→ **WHAT IS NEEDED**
Your task is to quote exactly the run of lines that starts at the line containing "Model this scene" and ends at the line containing "scene.camera = co", including both.

→ **INFORMATION SUPPLIED**
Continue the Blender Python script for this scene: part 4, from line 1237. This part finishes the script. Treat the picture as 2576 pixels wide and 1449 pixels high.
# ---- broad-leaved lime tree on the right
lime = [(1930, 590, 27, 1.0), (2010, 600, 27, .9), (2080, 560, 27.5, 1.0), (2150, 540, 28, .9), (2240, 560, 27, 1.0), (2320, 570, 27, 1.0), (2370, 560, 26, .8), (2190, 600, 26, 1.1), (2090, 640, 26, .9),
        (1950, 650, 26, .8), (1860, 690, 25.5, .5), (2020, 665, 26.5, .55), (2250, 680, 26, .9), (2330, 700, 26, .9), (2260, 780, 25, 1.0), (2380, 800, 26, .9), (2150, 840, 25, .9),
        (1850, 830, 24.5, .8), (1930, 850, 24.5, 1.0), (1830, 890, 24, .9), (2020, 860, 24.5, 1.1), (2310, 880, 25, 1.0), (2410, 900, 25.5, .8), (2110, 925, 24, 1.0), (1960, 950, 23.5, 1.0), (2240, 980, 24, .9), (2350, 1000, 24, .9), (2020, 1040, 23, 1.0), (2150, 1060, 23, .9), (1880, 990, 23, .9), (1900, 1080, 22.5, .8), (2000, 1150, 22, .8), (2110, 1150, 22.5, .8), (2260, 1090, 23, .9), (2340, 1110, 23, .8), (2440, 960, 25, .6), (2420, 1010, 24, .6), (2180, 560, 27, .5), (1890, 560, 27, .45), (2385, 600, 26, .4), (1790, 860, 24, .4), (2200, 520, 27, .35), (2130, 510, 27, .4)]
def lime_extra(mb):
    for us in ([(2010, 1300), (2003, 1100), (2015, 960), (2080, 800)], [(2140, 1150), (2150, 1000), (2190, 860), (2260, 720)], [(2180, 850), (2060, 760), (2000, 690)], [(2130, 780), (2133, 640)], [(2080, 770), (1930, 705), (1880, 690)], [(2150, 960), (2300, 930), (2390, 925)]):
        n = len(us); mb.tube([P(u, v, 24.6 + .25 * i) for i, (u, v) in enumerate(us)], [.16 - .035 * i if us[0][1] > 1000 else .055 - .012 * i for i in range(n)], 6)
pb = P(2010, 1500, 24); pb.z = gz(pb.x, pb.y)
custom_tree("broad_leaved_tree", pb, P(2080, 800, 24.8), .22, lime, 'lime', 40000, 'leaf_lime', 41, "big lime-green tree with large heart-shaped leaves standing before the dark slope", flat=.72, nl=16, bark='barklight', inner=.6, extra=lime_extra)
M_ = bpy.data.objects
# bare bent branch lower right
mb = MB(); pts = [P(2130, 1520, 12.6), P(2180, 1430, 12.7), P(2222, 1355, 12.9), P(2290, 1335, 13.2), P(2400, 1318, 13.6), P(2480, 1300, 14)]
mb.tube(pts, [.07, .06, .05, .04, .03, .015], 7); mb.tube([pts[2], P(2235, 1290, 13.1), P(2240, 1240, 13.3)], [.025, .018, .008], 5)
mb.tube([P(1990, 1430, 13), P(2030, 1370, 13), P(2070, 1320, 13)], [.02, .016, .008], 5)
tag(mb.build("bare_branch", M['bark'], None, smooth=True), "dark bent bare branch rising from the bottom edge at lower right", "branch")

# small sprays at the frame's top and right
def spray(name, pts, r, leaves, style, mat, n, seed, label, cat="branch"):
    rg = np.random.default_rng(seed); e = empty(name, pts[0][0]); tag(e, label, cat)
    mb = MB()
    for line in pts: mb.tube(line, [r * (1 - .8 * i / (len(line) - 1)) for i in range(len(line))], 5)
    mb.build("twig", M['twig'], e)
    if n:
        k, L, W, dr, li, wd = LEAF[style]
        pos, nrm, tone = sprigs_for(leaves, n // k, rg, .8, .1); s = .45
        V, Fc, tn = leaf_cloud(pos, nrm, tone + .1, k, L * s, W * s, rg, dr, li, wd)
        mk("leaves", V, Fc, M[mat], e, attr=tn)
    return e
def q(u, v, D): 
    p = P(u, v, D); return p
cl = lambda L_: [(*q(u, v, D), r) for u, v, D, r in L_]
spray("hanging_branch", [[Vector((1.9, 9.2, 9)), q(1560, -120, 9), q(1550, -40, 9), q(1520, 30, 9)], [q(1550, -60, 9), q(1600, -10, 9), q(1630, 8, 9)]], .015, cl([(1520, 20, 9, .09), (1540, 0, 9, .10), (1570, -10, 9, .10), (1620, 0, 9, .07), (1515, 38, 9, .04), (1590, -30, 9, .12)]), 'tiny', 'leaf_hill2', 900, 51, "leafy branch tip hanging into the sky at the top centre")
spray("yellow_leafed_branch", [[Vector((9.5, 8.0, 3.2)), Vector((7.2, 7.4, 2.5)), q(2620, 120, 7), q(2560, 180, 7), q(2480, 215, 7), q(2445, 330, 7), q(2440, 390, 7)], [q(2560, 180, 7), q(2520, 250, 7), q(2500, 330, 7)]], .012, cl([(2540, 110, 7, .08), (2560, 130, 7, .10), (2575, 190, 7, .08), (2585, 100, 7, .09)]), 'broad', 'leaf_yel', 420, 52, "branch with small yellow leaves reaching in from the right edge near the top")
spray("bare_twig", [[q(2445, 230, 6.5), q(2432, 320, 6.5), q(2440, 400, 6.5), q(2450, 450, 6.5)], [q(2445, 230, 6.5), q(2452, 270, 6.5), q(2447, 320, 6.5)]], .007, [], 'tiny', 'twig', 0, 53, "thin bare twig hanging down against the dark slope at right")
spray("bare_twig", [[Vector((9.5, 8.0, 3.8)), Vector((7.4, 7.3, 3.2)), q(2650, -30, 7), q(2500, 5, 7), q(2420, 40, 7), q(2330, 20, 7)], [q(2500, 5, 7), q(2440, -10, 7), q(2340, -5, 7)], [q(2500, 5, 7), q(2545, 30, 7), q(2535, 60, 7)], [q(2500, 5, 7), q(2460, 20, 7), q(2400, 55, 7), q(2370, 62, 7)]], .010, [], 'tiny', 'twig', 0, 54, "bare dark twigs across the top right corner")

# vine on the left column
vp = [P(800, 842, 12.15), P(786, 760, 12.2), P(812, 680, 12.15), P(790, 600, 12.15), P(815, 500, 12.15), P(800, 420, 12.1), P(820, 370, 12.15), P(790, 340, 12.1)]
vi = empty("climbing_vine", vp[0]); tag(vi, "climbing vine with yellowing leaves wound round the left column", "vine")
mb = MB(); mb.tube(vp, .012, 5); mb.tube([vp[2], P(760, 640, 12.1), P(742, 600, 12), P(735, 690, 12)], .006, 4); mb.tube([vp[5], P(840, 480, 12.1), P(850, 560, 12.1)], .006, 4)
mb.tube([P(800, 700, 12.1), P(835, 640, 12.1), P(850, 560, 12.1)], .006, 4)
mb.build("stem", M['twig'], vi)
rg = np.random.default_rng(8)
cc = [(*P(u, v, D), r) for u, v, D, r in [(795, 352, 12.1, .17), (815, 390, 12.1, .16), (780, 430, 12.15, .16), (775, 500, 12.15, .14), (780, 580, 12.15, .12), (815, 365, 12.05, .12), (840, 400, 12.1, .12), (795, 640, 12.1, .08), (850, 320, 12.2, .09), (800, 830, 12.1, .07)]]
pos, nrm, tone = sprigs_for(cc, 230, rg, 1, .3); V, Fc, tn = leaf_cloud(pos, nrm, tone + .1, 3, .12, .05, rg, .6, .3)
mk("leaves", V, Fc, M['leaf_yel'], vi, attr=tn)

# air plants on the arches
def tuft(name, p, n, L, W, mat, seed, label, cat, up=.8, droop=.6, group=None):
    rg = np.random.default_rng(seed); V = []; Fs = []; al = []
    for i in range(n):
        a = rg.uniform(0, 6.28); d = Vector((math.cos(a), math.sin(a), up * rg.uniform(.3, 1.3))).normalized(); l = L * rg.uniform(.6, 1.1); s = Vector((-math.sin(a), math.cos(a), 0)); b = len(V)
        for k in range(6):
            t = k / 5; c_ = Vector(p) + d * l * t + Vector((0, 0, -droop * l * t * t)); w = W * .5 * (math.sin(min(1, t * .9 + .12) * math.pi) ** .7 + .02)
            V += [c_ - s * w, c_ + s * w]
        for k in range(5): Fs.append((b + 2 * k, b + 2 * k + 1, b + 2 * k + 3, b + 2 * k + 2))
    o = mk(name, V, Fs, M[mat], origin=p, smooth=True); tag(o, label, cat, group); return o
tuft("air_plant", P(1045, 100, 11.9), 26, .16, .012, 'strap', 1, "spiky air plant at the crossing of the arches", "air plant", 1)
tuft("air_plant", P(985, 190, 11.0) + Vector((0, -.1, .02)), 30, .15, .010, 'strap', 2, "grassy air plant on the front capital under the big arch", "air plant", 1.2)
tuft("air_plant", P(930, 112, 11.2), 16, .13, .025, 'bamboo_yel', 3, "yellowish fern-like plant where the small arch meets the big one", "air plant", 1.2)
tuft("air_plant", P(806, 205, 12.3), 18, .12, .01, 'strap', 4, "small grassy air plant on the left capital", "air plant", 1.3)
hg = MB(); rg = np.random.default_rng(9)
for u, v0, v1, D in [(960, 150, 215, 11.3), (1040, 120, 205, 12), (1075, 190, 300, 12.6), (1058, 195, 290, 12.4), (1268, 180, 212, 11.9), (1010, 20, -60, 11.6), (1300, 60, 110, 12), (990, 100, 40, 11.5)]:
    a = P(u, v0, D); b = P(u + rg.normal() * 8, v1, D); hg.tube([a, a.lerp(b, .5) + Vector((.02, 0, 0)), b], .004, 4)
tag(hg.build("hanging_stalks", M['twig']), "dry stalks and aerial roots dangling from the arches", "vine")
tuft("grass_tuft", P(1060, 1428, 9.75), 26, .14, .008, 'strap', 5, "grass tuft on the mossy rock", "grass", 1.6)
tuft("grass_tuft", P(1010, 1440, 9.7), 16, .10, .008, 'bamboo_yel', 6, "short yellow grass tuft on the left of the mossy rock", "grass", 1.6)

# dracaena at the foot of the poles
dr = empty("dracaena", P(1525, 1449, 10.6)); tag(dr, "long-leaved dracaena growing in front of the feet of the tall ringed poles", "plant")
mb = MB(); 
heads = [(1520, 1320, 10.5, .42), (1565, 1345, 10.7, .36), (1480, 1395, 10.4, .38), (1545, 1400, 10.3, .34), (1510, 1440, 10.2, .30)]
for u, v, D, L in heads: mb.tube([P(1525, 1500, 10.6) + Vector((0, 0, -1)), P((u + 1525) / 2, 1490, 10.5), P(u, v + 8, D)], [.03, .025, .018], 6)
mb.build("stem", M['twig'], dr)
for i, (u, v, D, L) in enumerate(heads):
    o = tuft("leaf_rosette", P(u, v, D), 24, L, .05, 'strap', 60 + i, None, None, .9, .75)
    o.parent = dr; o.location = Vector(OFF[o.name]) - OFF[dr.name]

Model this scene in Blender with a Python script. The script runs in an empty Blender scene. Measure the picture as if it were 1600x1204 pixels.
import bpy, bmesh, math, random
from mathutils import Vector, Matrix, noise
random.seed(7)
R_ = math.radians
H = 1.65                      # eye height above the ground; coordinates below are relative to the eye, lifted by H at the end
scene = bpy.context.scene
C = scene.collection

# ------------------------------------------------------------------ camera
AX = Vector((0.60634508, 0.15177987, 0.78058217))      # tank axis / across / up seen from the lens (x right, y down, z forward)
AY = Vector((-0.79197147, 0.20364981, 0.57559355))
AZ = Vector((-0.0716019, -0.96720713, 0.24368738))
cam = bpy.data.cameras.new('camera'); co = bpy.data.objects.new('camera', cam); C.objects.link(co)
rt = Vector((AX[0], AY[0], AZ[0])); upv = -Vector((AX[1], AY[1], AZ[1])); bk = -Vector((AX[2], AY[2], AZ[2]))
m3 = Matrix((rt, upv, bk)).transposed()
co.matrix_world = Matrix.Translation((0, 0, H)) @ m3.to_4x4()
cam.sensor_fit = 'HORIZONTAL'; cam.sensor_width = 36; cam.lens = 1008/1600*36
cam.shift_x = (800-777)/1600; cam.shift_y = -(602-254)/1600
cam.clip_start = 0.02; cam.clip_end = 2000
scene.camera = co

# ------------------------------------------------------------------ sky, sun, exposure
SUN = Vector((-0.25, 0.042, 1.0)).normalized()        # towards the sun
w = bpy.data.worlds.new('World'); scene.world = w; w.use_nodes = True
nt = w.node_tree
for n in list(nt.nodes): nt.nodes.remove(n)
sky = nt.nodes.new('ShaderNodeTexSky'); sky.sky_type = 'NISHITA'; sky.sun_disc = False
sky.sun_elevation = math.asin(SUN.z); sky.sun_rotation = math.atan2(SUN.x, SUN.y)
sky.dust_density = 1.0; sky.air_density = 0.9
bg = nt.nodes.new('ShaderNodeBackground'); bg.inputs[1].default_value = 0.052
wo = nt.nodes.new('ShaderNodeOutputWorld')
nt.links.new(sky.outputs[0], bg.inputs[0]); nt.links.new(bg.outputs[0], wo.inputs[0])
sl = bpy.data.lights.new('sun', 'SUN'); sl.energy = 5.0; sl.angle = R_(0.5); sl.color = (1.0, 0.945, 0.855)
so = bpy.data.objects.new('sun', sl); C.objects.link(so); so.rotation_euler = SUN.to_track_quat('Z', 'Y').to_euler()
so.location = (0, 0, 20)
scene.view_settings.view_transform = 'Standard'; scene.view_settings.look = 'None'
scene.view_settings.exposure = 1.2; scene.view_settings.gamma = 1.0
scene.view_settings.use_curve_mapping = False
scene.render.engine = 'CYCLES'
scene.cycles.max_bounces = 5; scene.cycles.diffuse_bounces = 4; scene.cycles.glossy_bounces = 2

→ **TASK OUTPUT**
Model this scene in Blender with a Python script. The script runs in an empty Blender scene. Measure the picture as if it were 1600x1204 pixels.
import bpy, bmesh, math, random
from mathutils import Vector, Matrix, noise
random.seed(7)
R_ = math.radians
H = 1.65                      # eye height above the ground; coordinates below are relative to the eye, lifted by H at the end
scene = bpy.context.scene
C = scene.collection

# ------------------------------------------------------------------ camera
AX = Vector((0.60634508, 0.15177987, 0.78058217))      # tank axis / across / up seen from the lens (x right, y down, z forward)
AY = Vector((-0.79197147, 0.20364981, 0.57559355))
AZ = Vector((-0.0716019, -0.96720713, 0.24368738))
cam = bpy.data.cameras.new('camera'); co = bpy.data.objects.new('camera', cam); C.objects.link(co)
rt = Vector((AX[0], AY[0], AZ[0])); upv = -Vector((AX[1], AY[1], AZ[1])); bk = -Vector((AX[2], AY[2], AZ[2]))
m3 = Matrix((rt, upv, bk)).transposed()
co.matrix_world = Matrix.Translation((0, 0, H)) @ m3.to_4x4()
cam.sensor_fit = 'HORIZONTAL'; cam.sensor_width = 36; cam.lens = 1008/1600*36
cam.shift_x = (800-777)/1600; cam.shift_y = -(602-254)/1600
cam.clip_start = 0.02; cam.clip_end = 2000
scene.camera = co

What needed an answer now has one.